People from Papua often face discrimination and suspicion from other Indonesians — often their pride in their homeland and traditional culture is mistaken as support for the region’s independence movement (which the government is clamping down on, even in its most peaceful forms).
One Papuan university student recently caused controversy for wearing a traditional tribal outfit including a koteka (penis sheath) to class, but he says that it is a matter of showing culture pride, no different than that of other Indonesians, and other students have started following his example.
Devio Tekege, a student at Cenderawasih University in the Papuan capital of Jayapura, wore a koteka to class on Monday, May 28. That Wednesday, four of his fellow students did the same thing, saying they wanted to help reassert pride in traditional Papuan culture against the increasing influence of foreigners.

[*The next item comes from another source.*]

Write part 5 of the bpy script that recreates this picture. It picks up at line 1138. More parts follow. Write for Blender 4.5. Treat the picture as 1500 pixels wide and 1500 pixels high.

Even in a Papuan city like Jayapura, the use of koteka is extremely rare and many fellow students and faculties wanted to take photos with the koteka-clad students. But they refused saying that their traditional dress was not simply meant to be a tourist attraction.
“Today I want to teach everybody that using traditional clothes is not about taking photos. There is a time to wear traditional clothes for photos but today is not that day. My friends and I are wearing these clothes for ourselves, not others,” said one student, Albertus Yapitai, as quoted by Suara Papua.
Of course, not everybody was happy about the students wearing the traditional outfits to class. When one of his lecturers reprimanded Albertus for wearing his koteka to class, he responded by saying, “If I wear traditional clothes and my friends wear batik clothes, what’s the difference?”
Papuan legislator John NR Gobay said he strongly supported the students asserting their pride in traditional Papuan dress, a reaction to the destruction of traditional culture in the name of modernization and a centralized national culture.
“I see they want to show that they are natives and that even though their parents still use koteka they can go to university. It shows people that koteka still exist in this land,” Gobay said as quoted by Tabloid Jubi.